■ WORK INSTRUCTIONS: Would you extract the whole listing below and retype it exactly?
——
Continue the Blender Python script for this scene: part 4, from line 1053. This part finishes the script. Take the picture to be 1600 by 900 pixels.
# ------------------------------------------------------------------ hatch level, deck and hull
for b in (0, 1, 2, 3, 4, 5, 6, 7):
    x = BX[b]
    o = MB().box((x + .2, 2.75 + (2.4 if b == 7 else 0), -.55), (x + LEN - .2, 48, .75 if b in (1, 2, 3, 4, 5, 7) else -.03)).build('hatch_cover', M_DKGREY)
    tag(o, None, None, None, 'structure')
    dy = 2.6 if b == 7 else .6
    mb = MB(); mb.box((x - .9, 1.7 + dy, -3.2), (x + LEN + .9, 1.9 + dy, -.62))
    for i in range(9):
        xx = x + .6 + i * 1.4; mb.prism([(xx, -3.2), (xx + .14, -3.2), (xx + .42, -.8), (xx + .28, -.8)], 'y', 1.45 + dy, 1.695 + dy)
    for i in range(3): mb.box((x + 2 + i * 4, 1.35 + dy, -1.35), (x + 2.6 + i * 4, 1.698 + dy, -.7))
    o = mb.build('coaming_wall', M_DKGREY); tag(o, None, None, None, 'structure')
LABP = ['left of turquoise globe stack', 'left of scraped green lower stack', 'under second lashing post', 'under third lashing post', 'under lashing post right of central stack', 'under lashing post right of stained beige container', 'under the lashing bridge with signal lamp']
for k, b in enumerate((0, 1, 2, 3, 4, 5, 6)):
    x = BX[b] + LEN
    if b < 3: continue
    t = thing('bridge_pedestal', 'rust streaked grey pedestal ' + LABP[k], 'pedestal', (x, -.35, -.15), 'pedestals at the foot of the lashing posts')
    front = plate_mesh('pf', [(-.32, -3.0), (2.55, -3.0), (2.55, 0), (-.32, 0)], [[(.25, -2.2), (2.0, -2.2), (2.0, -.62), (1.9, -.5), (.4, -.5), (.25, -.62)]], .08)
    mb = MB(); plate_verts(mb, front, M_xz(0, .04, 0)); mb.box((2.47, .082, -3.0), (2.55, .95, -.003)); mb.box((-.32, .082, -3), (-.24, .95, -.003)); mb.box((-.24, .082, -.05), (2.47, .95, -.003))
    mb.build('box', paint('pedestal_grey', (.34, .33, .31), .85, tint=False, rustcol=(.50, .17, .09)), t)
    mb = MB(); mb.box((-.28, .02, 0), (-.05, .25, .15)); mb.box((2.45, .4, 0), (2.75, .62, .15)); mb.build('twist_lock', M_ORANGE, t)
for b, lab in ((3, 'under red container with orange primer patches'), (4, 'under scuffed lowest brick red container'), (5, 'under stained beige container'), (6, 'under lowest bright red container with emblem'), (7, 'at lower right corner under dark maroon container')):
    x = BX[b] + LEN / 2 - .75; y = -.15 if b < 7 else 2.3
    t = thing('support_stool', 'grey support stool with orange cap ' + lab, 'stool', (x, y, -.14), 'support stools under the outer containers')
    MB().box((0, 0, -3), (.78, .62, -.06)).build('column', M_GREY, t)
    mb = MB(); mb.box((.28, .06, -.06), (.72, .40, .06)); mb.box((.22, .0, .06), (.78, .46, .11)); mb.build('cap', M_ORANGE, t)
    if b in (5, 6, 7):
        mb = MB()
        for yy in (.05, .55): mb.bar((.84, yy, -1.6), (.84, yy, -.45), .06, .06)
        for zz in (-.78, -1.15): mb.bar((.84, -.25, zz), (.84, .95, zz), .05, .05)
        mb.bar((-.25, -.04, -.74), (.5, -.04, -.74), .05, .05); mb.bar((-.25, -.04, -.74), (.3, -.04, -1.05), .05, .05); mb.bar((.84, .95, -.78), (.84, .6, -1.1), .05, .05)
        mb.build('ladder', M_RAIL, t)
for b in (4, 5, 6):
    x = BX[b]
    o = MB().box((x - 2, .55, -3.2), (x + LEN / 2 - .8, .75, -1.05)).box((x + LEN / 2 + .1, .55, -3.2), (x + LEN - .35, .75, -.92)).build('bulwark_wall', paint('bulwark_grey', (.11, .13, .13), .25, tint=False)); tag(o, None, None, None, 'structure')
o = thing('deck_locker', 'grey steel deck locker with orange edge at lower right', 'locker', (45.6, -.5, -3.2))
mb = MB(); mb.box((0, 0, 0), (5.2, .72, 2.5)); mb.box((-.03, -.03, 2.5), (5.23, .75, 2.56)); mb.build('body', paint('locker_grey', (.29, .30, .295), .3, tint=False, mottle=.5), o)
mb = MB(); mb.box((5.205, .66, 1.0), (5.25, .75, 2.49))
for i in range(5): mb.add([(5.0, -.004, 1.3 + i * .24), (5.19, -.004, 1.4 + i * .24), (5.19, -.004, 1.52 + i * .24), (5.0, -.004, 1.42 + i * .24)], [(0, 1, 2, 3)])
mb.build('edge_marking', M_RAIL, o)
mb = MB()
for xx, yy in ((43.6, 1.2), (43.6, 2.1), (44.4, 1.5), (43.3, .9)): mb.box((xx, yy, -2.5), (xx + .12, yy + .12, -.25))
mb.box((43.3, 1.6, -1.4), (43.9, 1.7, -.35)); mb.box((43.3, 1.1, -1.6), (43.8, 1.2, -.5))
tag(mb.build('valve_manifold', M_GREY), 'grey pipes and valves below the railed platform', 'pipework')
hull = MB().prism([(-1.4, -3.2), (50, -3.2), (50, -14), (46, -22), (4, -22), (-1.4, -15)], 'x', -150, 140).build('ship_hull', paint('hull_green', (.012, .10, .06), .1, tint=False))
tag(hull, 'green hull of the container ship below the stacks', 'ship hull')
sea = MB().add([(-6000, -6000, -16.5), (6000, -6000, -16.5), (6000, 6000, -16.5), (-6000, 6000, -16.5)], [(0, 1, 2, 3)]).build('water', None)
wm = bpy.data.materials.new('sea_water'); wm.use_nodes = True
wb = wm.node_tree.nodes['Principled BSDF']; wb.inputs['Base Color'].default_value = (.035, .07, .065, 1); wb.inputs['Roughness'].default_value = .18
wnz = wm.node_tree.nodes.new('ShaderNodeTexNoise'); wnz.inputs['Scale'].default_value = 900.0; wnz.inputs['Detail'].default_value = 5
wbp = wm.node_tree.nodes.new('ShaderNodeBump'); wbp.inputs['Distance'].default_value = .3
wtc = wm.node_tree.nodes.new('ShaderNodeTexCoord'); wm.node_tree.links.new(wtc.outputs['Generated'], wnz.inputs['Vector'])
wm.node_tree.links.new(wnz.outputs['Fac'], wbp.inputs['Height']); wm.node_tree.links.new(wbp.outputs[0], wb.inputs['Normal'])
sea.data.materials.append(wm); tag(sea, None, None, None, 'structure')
——
■ FINAL RESULT:
Continue the Blender Python script for this scene: part 4, from line 1053. This part finishes the script. Take the picture to be 1600 by 900 pixels.
# ------------------------------------------------------------------ hatch level, deck and hull
for b in (0, 1, 2, 3, 4, 5, 6, 7):
    x = BX[b]
    o = MB().box((x + .2, 2.75 + (2.4 if b == 7 else 0), -.55), (x + LEN - .2, 48, .75 if b in (1, 2, 3, 4, 5, 7) else -.03)).build('hatch_cover', M_DKGREY)
    tag(o, None, None, None, 'structure')
    dy = 2.6 if b == 7 else .6
    mb = MB(); mb.box((x - .9, 1.7 + dy, -3.2), (x + LEN + .9, 1.9 + dy, -.62))
    for i in range(9):
        xx = x + .6 + i * 1.4; mb.prism([(xx, -3.2), (xx + .14, -3.2), (xx + .42, -.8), (xx + .28, -.8)], 'y', 1.45 + dy, 1.695 + dy)
    for i in range(3): mb.box((x + 2 + i * 4, 1.35 + dy, -1.35), (x + 2.6 + i * 4, 1.698 + dy, -.7))
    o = mb.build('coaming_wall', M_DKGREY); tag(o, None, None, None, 'structure')
LABP = ['left of turquoise globe stack', 'left of scraped green lower stack', 'under second lashing post', 'under third lashing post', 'under lashing post right of central stack', 'under lashing post right of stained beige container', 'under the lashing bridge with signal lamp']
for k, b in enumerate((0, 1, 2, 3, 4, 5, 6)):
    x = BX[b] + LEN
    if b < 3: continue
    t = thing('bridge_pedestal', 'rust streaked grey pedestal ' + LABP[k], 'pedestal', (x, -.35, -.15), 'pedestals at the foot of the lashing posts')
    front = plate_mesh('pf', [(-.32, -3.0), (2.55, -3.0), (2.55, 0), (-.32, 0)], [[(.25, -2.2), (2.0, -2.2), (2.0, -.62), (1.9, -.5), (.4, -.5), (.25, -.62)]], .08)
    mb = MB(); plate_verts(mb, front, M_xz(0, .04, 0)); mb.box((2.47, .082, -3.0), (2.55, .95, -.003)); mb.box((-.32, .082, -3), (-.24, .95, -.003)); mb.box((-.24, .082, -.05), (2.47, .95, -.003))
    mb.build('box', paint('pedestal_grey', (.34, .33, .31), .85, tint=False, rustcol=(.50, .17, .09)), t)
    mb = MB(); mb.box((-.28, .02, 0), (-.05, .25, .15)); mb.box((2.45, .4, 0), (2.75, .62, .15)); mb.build('twist_lock', M_ORANGE, t)
for b, lab in ((3, 'under red container with orange primer patches'), (4, 'under scuffed lowest brick red container'), (5, 'under stained beige container'), (6, 'under lowest bright red container with emblem'), (7, 'at lower right corner under dark maroon container')):
    x = BX[b] + LEN / 2 - .75; y = -.15 if b < 7 else 2.3
    t = thing('support_stool', 'grey support stool with orange cap ' + lab, 'stool', (x, y, -.14), 'support stools under the outer containers')
    MB().box((0, 0, -3), (.78, .62, -.06)).build('column', M_GREY, t)
    mb = MB(); mb.box((.28, .06, -.06), (.72, .40, .06)); mb.box((.22, .0, .06), (.78, .46, .11)); mb.build('cap', M_ORANGE, t)
    if b in (5, 6, 7):
        mb = MB()
        for yy in (.05, .55): mb.bar((.84, yy, -1.6), (.84, yy, -.45), .06, .06)
        for zz in (-.78, -1.15): mb.bar((.84, -.25, zz), (.84, .95, zz), .05, .05)
        mb.bar((-.25, -.04, -.74), (.5, -.04, -.74), .05, .05); mb.bar((-.25, -.04, -.74), (.3, -.04, -1.05), .05, .05); mb.bar((.84, .95, -.78), (.84, .6, -1.1), .05, .05)
        mb.build('ladder', M_RAIL, t)
for b in (4, 5, 6):
    x = BX[b]
    o = MB().box((x - 2, .55, -3.2), (x + LEN / 2 - .8, .75, -1.05)).box((x + LEN / 2 + .1, .55, -3.2), (x + LEN - .35, .75, -.92)).build('bulwark_wall', paint('bulwark_grey', (.11, .13, .13), .25, tint=False)); tag(o, None, None, None, 'structure')
o = thing('deck_locker', 'grey steel deck locker with orange edge at lower right', 'locker', (45.6, -.5, -3.2))
mb = MB(); mb.box((0, 0, 0), (5.2, .72, 2.5)); mb.box((-.03, -.03, 2.5), (5.23, .75, 2.56)); mb.build('body', paint('locker_grey', (.29, .30, .295), .3, tint=False, mottle=.5), o)
mb = MB(); mb.box((5.205, .66, 1.0), (5.25, .75, 2.49))
for i in range(5): mb.add([(5.0, -.004, 1.3 + i * .24), (5.19, -.004, 1.4 + i * .24), (5.19, -.004, 1.52 + i * .24), (5.0, -.004, 1.42 + i * .24)], [(0, 1, 2, 3)])
mb.build('edge_marking', M_RAIL, o)
mb = MB()
for xx, yy in ((43.6, 1.2), (43.6, 2.1), (44.4, 1.5), (43.3, .9)): mb.box((xx, yy, -2.5), (xx + .12, yy + .12, -.25))
mb.box((43.3, 1.6, -1.4), (43.9, 1.7, -.35)); mb.box((43.3, 1.1, -1.6), (43.8, 1.2, -.5))
tag(mb.build('valve_manifold', M_GREY), 'grey pipes and valves below the railed platform', 'pipework')
hull = MB().prism([(-1.4, -3.2), (50, -3.2), (50, -14), (46, -22), (4, -22), (-1.4, -15)], 'x', -150, 140).build('ship_hull', paint('hull_green', (.012, .10, .06), .1, tint=False))
tag(hull, 'green hull of the container ship below the stacks', 'ship hull')
sea = MB().add([(-6000, -6000, -16.5), (6000, -6000, -16.5), (6000, 6000, -16.5), (-6000, 6000, -16.5)], [(0, 1, 2, 3)]).build('water', None)
wm = bpy.data.materials.new('sea_water'); wm.use_nodes = True
wb = wm.node_tree.nodes['Principled BSDF']; wb.inputs['Base Color'].default_value = (.035, .07, .065, 1); wb.inputs['Roughness'].default_value = .18
wnz = wm.node_tree.nodes.new('ShaderNodeTexNoise'); wnz.inputs['Scale'].default_value = 900.0; wnz.inputs['Detail'].default_value = 5
wbp = wm.node_tree.nodes.new('ShaderNodeBump'); wbp.inputs['Distance'].default_value = .3
wtc = wm.node_tree.nodes.new('ShaderNodeTexCoord'); wm.node_tree.links.new(wtc.outputs['Generated'], wnz.inputs['Vector'])
wm.node_tree.links.new(wnz.outputs['Fac'], wbp.inputs['Height']); wm.node_tree.links.new(wbp.outputs[0], wb.inputs['Normal'])
sea.data.materials.append(wm); tag(sea, None, None, None, 'structure')